• **Data extract**
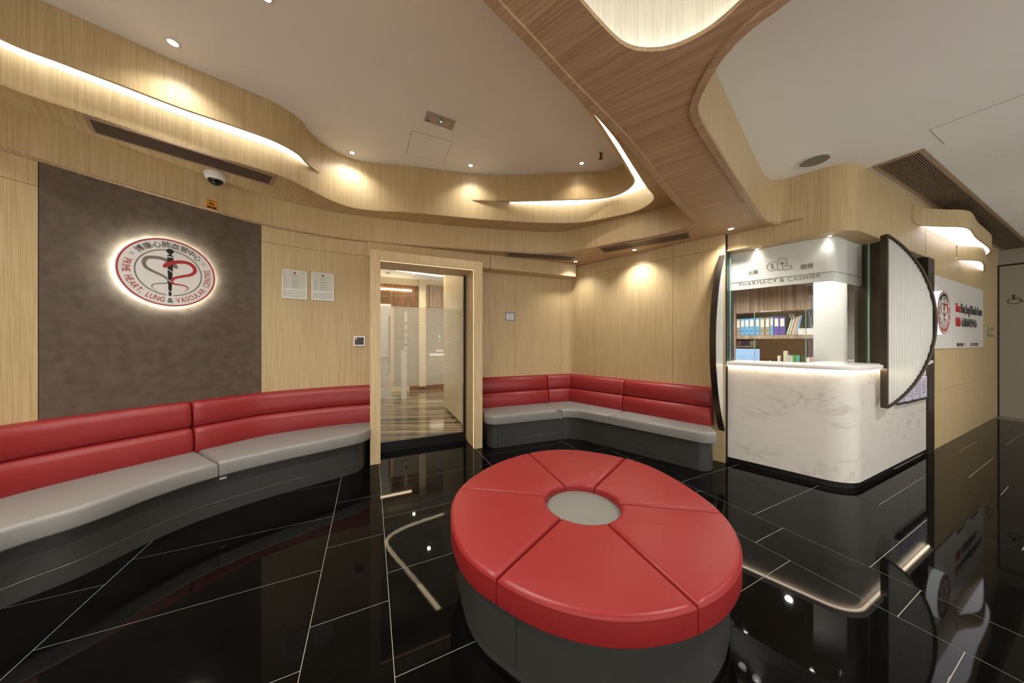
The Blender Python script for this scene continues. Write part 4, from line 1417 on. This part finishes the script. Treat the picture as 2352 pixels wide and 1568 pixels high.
for k_, (x_, y_) in enumerate(INNER_SPOTS):
    downlight(Vector((x_, y_)), 0, ZI, ("nearest", "leftmost", "second", "farthest")[k_] + " recessed downlight in the ceiling of the room behind the glass door", P_ROOM * 0.55, "downlights behind the glass door", spread=150, col=WARM)


for x_, y_, lab in PH_FILL_SPOTS:
    downlight(PF.p2(x_, y_), 0, ZB, lab + " added hidden fill lamp inside the pharmacy counted from the glass", 20.0 if y_ < 1 else 48.0, "added fill lamps inside the pharmacy", spread=150, r=0.03)


def grille(name, corners, z, label, rows=9, gm=GRILLE, group=None, sep=False, frame=0.02):
    a, b, c, d = corners          # near-left, near-right, far-right, far-left
    ctr = (a + b + c + d) / 4
    dx = ((b - a) + (c - d)).normalized()
    fr = Fr(ctr, dx)
    w = ((b - a).length + (c - d).length) / 4
    h = (abs((d - a).dot(fr.i)) + abs((c - b).dot(fr.i))) / 4
    t = empty(name, v3(ctr, z), label, "air grille", group)
    zt, zb = z - 0.001, z - 0.012
    fbox("void_plate", fr, -w + 0.002, w - 0.002, -h + 0.002, h - 0.002, z - 0.004, zt, GRILLE_D, t)
    fw = frame
    fbox("frame_bar", fr, -w, w, -h, -h + fw, zb, zt, GRILLE_F, t)
    fbox("frame_bar", fr, -w, w, h - fw, h, zb, zt, GRILLE_F, t)
    fbox("frame_bar", fr, -w, -w + fw, -h + fw, h - fw, zb, zt, GRILLE_F, t)
    fbox("frame_bar", fr, w - fw, w, -h + fw, h - fw, zb, zt, GRILLE_F, t)
    st = (2 * h - 2 * fw) / rows
    vs, fs = [], []
    for i in range(rows):
        y0 = -h + fw + st * (i + 0.28); y1 = y0 + st * (0.36 if sep else 0.52)
        if sep:
            fbox("slat", fr, -w + fw, w - fw, y0, y1, zb + 0.001, z - 0.004, gm, t)
        else:
            v, f = box_vf(-w + fw, w - fw, y0, y1, zb + 0.001, z - 0.004)
            k = len(vs); vs += v; fs += [tuple(j + k for j in q) for q in f]
    if not sep:
        mk("slats", xf(vs, fr.M(0, 0, 0)), fs, gm, t, kind="stuff")
    return t


gg = "air grilles in the soffits"
grille("air_grille", P([(191, 262), (637, 403), (620, 423.6), (210, 299.6)], Z1), Z1, "long brown air grille in the soffit above the slate panel", 12, group=gg)
grille("air_grille", P([(1168, 577), (1329, 587), (1310, 597), (1164.6, 587.4)], Z0), Z0, "brown air grille in the soffit above the pelmet by the door", 8, group=gg, frame=0.012)
grille("air_grille", P([(1374, 567.6), (1583, 530.6), (1586, 544), (1389, 579)], Z0), Z0, "brown air grille in the soffit above the corner bench", 8, group=gg, frame=0.012)
ga = pl(2122.5, 340, ZR)
gb = CF.p2(CF.hit(1999) if False else -1.72, -0.02)
gl = 5.4
oA = -(ga - CF.O).dot(CF.i)
sA = (ga - CF.O).dot(CF.d)
grille("ceiling_grille", [CF.p2(sA, -oA), CF.p2(4.0, -oA), CF.p2(4.0, -0.03), CF.p2(sA, -0.03)], ZR, "large brown slatted grille in the right ceiling along the corridor wall", 17, sep=True, frame=0.028, gm=GRILLE_F)

# dome camera
p = pl(495, 399, Z1)
dc = empty("dome_camera", v3(p, Z1), "white dome security camera on the soffit above the slate panel", "camera")
lathe("mount_ring", [(0.070, 0.0), (0.073, -0.004), (0.073, -0.010), (0.070, -0.012)], T(p.x, p.y, Z1), WHITE, dc)
lathe("housing", [(0.071, -0.012), (0.072, -0.022), (0.064, -0.048), (0.056, -0.056), (0.046, -0.058)], T(p.x, p.y, Z1), WHITE, dc)
lathe("dome", [(0.052, -0.050), (0.050, -0.062), (0.040, -0.080), (0.022, -0.092), (0.003, -0.096)], T(p.x, p.y, Z1), BLACK_GLOSS, dc)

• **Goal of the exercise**
Begin at the first line of the data above and repeat each line exactly, stopping after the line containing "downlight(PF.p2(x_, y_), 0, ZB, lab". Omit the pictures.

• **Answer to the exercise**
The Blender Python script for this scene continues. Write part 4, from line 1417 on. This part finishes the script. Treat the picture as 2352 pixels wide and 1568 pixels high.
for k_, (x_, y_) in enumerate(INNER_SPOTS):
    downlight(Vector((x_, y_)), 0, ZI, ("nearest", "leftmost", "second", "farthest")[k_] + " recessed downlight in the ceiling of the room behind the glass door", P_ROOM * 0.55, "downlights behind the glass door", spread=150, col=WARM)


for x_, y_, lab in PH_FILL_SPOTS:
    downlight(PF.p2(x_, y_), 0, ZB, lab + " added hidden fill lamp inside the pharmacy counted from the glass", 20.0 if y_ < 1 else 48.0, "added fill lamps inside the pharmacy", spread=150, r=0.03)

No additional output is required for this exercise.